Saturday, September 6, 2008

The Lois

As a pastor, I learned a long time ago that there is no “right” way to deal with loss; Kübler-Ross gave us some stages that we ought to expect during the grieving process, but we all face our pain in our own way. That being said, Lois Rodriguez died last night and I find myself wondering if I'm feeling what I'm supposed to feel.
Sherry and I adopted Lois from the pound when she was a kitten. I chose her because, unlike the other kittens, she came to the front of the cage and attacked my finger. Through the years I would come to identify that behavior as “feisty” rather than “playful.” She was not a lap-cat, she abhorred being held, and would usually hide when company was over. It isn't as though she was necessarily mean – she would sleep on the bed and enjoyed being brushed – it's just that she wasn't what most people would consider affectionate.
But Lois was a part of my life through some of the biggest moments of my life. We got her a few months before we were married (I often joked that we got married so that Lois would be “legitimate”).
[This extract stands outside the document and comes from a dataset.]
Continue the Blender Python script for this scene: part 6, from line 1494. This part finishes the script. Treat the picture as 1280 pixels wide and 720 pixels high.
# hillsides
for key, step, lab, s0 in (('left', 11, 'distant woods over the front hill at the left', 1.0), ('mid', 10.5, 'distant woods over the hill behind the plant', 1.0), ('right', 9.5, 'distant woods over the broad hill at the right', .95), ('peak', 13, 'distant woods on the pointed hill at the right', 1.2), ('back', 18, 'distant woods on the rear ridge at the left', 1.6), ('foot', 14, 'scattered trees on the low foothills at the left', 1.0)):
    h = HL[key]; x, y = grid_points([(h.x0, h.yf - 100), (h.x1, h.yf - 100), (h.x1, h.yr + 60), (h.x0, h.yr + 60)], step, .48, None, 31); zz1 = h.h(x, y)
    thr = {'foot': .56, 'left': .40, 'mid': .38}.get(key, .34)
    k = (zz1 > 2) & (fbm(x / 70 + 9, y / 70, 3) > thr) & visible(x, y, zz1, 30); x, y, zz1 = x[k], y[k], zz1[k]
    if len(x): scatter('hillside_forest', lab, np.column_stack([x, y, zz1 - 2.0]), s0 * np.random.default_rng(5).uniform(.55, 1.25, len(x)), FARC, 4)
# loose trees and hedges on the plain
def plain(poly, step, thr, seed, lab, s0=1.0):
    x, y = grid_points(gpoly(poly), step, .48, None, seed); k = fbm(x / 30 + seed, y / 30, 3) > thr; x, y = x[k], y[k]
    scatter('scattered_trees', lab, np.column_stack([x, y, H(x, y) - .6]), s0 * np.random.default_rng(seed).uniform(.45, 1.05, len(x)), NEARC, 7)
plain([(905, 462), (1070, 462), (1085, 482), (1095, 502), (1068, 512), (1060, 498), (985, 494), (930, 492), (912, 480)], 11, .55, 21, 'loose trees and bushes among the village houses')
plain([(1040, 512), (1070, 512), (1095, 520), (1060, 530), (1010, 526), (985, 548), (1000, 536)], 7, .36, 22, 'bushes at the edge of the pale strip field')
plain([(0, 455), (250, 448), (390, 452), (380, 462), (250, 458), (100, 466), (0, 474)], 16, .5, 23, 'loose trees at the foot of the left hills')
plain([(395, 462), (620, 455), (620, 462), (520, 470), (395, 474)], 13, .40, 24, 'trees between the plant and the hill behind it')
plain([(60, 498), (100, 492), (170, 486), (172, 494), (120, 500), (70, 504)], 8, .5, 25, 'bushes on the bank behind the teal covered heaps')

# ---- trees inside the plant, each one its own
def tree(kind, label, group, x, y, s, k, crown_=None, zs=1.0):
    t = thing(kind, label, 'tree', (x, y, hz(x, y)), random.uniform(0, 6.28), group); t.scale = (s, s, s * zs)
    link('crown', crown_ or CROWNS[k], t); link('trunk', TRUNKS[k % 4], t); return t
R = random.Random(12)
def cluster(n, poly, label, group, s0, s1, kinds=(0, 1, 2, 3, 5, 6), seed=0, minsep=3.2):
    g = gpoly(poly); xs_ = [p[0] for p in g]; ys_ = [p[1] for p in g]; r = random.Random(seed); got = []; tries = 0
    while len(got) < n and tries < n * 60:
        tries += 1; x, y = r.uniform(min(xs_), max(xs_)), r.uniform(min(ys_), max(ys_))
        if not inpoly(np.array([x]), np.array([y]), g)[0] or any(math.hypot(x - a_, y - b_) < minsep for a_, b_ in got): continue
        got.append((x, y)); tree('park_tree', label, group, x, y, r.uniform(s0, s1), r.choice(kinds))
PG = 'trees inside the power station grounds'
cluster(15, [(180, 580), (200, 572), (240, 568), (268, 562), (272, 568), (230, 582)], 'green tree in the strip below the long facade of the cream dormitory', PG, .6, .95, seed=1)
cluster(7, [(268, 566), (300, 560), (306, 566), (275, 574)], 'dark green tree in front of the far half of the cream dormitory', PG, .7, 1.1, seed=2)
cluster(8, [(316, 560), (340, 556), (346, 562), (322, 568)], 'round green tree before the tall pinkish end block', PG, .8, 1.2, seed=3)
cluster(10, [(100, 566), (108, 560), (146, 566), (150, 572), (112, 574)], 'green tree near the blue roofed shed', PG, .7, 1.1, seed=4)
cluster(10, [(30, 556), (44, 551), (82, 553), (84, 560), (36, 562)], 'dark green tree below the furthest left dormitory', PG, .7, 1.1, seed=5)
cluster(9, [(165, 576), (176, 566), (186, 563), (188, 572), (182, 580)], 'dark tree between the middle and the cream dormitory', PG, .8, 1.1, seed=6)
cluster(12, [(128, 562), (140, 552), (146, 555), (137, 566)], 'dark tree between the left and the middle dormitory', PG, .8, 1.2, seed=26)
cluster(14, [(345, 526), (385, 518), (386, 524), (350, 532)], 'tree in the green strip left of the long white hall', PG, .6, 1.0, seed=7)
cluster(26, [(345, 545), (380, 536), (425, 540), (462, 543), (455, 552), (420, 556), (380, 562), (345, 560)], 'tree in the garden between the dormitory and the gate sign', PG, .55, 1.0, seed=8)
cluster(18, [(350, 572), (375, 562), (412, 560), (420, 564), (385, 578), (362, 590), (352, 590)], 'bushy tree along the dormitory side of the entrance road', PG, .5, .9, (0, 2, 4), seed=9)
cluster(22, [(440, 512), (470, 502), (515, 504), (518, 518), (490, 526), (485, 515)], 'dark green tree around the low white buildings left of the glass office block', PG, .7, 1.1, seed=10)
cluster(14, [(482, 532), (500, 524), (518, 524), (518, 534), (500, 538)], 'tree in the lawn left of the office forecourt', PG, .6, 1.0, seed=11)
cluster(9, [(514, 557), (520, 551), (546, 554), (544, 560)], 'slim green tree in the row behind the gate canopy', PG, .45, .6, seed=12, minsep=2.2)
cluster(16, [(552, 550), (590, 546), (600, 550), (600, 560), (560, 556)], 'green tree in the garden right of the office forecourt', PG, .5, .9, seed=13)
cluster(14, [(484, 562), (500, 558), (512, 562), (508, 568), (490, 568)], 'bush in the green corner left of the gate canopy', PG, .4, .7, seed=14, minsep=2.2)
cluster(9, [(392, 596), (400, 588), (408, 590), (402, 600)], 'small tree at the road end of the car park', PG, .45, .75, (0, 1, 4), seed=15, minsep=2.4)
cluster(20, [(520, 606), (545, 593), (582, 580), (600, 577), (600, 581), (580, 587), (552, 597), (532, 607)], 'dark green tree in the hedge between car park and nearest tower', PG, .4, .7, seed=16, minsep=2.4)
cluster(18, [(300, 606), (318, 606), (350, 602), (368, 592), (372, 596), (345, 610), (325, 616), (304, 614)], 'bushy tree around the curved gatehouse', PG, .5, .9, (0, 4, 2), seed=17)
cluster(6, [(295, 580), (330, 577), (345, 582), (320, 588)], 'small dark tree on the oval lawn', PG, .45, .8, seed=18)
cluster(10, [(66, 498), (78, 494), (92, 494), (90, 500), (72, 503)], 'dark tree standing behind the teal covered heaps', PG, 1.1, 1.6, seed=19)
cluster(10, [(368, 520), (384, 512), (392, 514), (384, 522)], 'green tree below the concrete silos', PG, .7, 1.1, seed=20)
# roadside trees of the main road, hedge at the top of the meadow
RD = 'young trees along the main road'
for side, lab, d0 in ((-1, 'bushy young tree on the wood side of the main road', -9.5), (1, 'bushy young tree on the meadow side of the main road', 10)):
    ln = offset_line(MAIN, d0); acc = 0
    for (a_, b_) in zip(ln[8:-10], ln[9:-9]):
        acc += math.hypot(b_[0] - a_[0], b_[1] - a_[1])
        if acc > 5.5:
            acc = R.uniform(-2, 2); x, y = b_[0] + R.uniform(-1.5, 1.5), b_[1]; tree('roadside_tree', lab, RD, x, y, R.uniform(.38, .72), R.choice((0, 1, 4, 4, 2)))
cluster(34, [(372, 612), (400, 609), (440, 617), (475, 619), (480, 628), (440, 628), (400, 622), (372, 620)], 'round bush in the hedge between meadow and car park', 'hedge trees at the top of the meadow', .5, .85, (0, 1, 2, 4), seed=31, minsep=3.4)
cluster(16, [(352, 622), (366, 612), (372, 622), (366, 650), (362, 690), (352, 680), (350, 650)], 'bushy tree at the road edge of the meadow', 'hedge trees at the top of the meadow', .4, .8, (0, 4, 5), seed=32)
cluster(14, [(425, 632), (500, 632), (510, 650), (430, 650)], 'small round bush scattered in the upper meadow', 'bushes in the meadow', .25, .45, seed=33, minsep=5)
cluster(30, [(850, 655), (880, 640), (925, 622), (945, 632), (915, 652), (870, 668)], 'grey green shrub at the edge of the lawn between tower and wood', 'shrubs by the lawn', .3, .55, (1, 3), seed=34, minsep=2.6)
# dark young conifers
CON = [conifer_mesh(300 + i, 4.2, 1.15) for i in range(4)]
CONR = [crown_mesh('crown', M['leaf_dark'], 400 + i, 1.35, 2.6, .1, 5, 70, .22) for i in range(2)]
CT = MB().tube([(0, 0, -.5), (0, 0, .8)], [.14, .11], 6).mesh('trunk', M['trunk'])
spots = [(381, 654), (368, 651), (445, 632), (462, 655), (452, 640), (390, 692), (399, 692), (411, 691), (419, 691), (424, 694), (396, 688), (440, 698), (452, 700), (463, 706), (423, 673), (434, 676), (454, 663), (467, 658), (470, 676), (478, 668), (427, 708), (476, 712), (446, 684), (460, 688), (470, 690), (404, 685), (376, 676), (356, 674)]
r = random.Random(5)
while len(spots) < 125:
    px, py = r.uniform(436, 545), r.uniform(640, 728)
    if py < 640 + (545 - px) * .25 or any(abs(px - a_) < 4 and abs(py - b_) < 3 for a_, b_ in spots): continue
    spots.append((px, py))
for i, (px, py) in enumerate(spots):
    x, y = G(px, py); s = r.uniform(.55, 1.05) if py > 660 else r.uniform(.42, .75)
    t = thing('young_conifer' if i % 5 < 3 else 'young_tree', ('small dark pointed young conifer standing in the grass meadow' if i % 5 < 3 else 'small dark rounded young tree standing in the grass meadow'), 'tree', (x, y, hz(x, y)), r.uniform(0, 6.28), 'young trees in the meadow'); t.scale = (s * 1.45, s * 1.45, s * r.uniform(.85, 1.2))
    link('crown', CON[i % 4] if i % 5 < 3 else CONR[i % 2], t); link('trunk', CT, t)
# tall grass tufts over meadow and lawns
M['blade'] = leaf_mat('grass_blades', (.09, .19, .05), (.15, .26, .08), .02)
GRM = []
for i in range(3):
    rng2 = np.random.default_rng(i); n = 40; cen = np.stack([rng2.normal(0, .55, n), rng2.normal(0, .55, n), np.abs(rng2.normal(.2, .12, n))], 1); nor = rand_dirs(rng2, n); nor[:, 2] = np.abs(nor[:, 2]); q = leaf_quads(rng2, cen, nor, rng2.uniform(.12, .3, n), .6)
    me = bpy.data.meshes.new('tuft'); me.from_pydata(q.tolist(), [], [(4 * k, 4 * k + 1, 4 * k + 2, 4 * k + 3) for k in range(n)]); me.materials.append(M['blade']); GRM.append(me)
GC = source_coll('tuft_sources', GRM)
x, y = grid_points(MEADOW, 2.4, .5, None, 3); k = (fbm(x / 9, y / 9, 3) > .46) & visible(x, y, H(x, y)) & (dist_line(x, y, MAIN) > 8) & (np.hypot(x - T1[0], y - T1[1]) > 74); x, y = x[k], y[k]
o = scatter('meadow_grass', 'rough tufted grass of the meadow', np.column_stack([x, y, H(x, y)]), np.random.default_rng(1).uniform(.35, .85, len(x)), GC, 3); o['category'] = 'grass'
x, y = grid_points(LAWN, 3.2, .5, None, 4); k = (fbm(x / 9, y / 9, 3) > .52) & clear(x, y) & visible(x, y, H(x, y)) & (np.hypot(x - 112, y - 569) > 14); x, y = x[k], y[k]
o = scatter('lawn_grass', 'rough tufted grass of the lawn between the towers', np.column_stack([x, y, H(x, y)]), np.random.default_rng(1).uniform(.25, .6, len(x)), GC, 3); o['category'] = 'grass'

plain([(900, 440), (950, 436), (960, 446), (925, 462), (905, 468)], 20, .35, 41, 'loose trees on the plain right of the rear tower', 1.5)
She was around when I was ordained. She was a bit annoyed at the birth of my children. Many people are affected by the loss of a pet in much the same way people are affected by the loss of a family member. I understand this: in many ways pets are members of the family. But that's not what I'm feeling right now. Lois and I didn't really have a member-of-the-family kind of relationship. It was more like Lois was a slightly irritable roommate who was forced to reluctantly move with us every time we did.
Things had been good between us lately, which makes me happy; I might feel a little guilty if we weren't on good terms when she passed. Our latest move had given her a place of her own and I think she appreciated the freedom. And as it turns out, Sherry and I had both spent some quality time with her last night. Her health had been declining for some time now and it seems she went peacefully.
Still, I have a Lois-shaped hole in my life now and I think it will be a while before I know how to feel about it.

1 comment:

Jack Caselles said...

Brian with the loss of Lois I am reminded of the loss of our cat. Katy was a lap cat and kind of adopted us. I was sitting on the front steps feeling sorry for myself and she just walked up and climed into my lap. When she died I was actually shaken. Suddenly we have inherited Golda. All is Good.